Write the data out again, character for character, with no images.

[Entries with scene source code]
━━━━━━
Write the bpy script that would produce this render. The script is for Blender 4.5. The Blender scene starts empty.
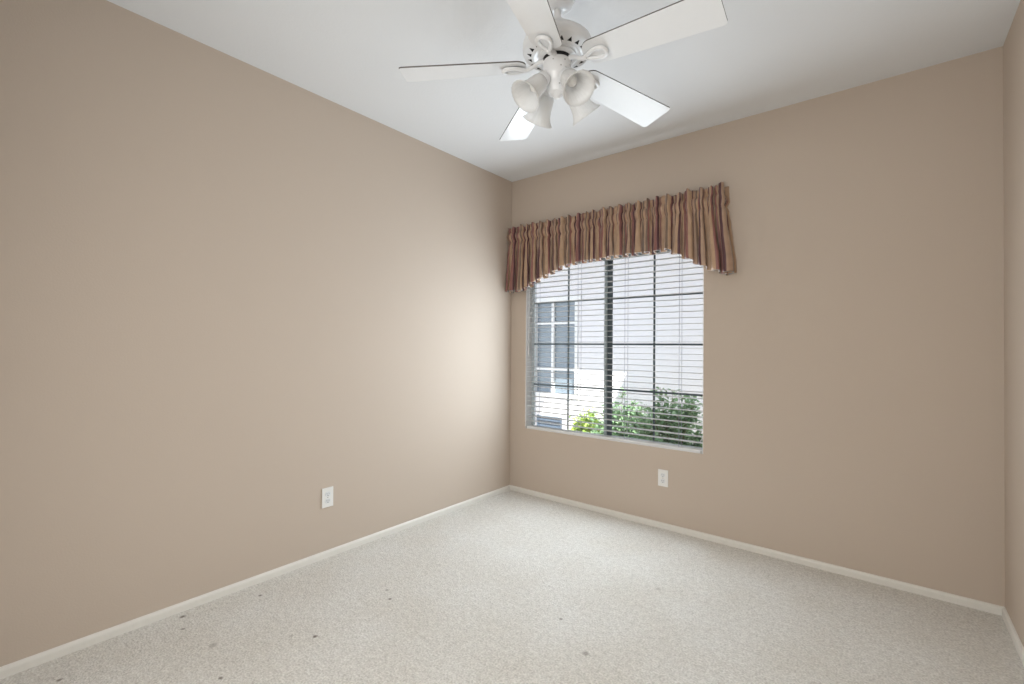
import bpy, bmesh, math, random
from mathutils import Vector, Matrix, Quaternion
from mathutils import noise as mnoise
PI = math.pi
sc = bpy.context.scene
C = sc.collection
random.seed(7)

# ------------------------------------------------------------------ camera
CAM = Vector((2.6098, -3.2272, 1.2645))
F_PX, YAW, PITCH, ROLL = 465.6, -0.6779, 0.0108, 0.0078
fw = Vector((math.sin(YAW) * math.cos(PITCH), math.cos(YAW) * math.cos(PITCH), math.sin(PITCH)))
rt0 = Vector((math.cos(YAW), -math.sin(YAW), 0))
up0 = rt0.cross(fw)
rt = rt0 * math.cos(ROLL) + up0 * math.sin(ROLL)
up = up0 * math.cos(ROLL) - rt0 * math.sin(ROLL)
cam_d = bpy.data.cameras.new('camera')
cam = bpy.data.objects.new('camera', cam_d)
C.objects.link(cam)
m = Matrix((rt, up, -fw)).transposed().to_4x4()
m.translation = CAM
cam.matrix_world = m
cam_d.sensor_width = 36
cam_d.lens = 36 * F_PX / 1024
cam_d.clip_start = 0.02
sc.camera = cam

# ------------------------------------------------------------------ view, world, sun, large lights
sc.view_settings.view_transform = 'Standard'
sc.view_settings.look = 'None'
sc.view_settings.gamma = 1
sc.view_settings.use_curve_mapping = False
sc.view_settings.exposure = 0.0

world = bpy.data.worlds.new('sky')
sc.world = world
world.use_nodes = True
bg = world.node_tree.nodes['Background']
bg.inputs[0].default_value = (0.80, 0.87, 1.0, 1)
bg.inputs[1].default_value = 1.95

def light(name, kind, loc, direction, energy, color=(1, 1, 1), size=(1, 1), spread=None):
    d = bpy.data.lights.new(name, kind)
    o = bpy.data.objects.new(name, d)
    C.objects.link(o)
    o.location = loc
    o.rotation_euler = Vector(direction).to_track_quat('-Z', 'Y').to_euler()
    d.energy = energy
    d.color = color
    if kind == 'AREA':
        d.shape = 'RECTANGLE'
        d.size, d.size_y = size
        if spread: d.spread = spread
    return o

SUN = Vector((-0.46, 0.45, -1.0)).normalized()
sun = light('sun', 'SUN', (3, -3, 6), SUN, 13.0, (1.0, 0.95, 0.86))
sun.data.angle = 0.009
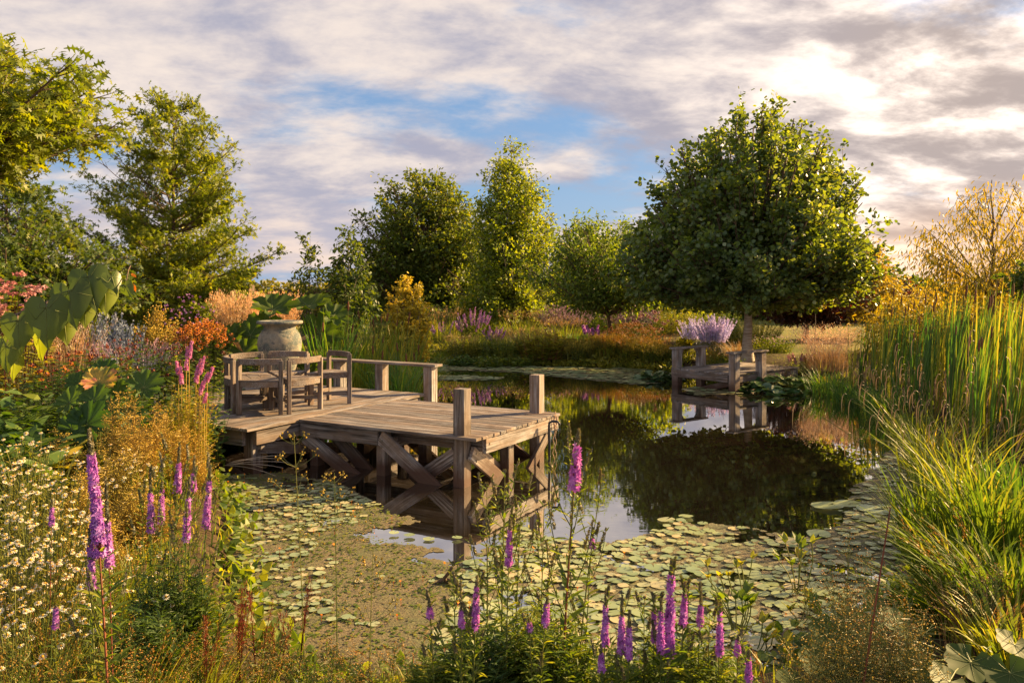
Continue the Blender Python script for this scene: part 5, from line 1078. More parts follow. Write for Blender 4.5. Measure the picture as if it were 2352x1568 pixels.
━━━━━━
(CORRECT RESULT)
Write the bpy script that would produce this render. The script is for Blender 4.5. The Blender scene starts empty.
import bpy, bmesh, math, random
from mathutils import Vector, Matrix, Quaternion
from mathutils import noise as mnoise
PI = math.pi
sc = bpy.context.scene
C = sc.collection
random.seed(7)

# ------------------------------------------------------------------ camera
CAM = Vector((2.6098, -3.2272, 1.2645))
F_PX, YAW, PITCH, ROLL = 465.6, -0.6779, 0.0108, 0.0078
fw = Vector((math.sin(YAW) * math.cos(PITCH), math.cos(YAW) * math.cos(PITCH), math.sin(PITCH)))
rt0 = Vector((math.cos(YAW), -math.sin(YAW), 0))
up0 = rt0.cross(fw)
rt = rt0 * math.cos(ROLL) + up0 * math.sin(ROLL)
up = up0 * math.cos(ROLL) - rt0 * math.sin(ROLL)
cam_d = bpy.data.cameras.new('camera')
cam = bpy.data.objects.new('camera', cam_d)
C.objects.link(cam)
m = Matrix((rt, up, -fw)).transposed().to_4x4()
m.translation = CAM
cam.matrix_world = m
cam_d.sensor_width = 36
cam_d.lens = 36 * F_PX / 1024
cam_d.clip_start = 0.02
sc.camera = cam

# ------------------------------------------------------------------ view, world, sun, large lights
sc.view_settings.view_transform = 'Standard'
sc.view_settings.look = 'None'
sc.view_settings.gamma = 1
sc.view_settings.use_curve_mapping = False
sc.view_settings.exposure = 0.0

world = bpy.data.worlds.new('sky')
sc.world = world
world.use_nodes = True
bg = world.node_tree.nodes['Background']
bg.inputs[0].default_value = (0.80, 0.87, 1.0, 1)
bg.inputs[1].default_value = 1.95

def light(name, kind, loc, direction, energy, color=(1, 1, 1), size=(1, 1), spread=None):
    d = bpy.data.lights.new(name, kind)
    o = bpy.data.objects.new(name, d)
    C.objects.link(o)
    o.location = loc
    o.rotation_euler = Vector(direction).to_track_quat('-Z', 'Y').to_euler()
    d.energy = energy
    d.color = color
    if kind == 'AREA':
        d.shape = 'RECTANGLE'
        d.size, d.size_y = size
        if spread: d.spread = spread
    return o

SUN = Vector((-0.46, 0.45, -1.0)).normalized()
sun = light('sun', 'SUN', (3, -3, 6), SUN, 13.0, (1.0, 0.95, 0.86))
sun.data.angle = 0.009
Continue the Blender Python script for this scene: part 5, from line 1078. More parts follow. Write for Blender 4.5. Measure the picture as if it were 2352x1568 pixels.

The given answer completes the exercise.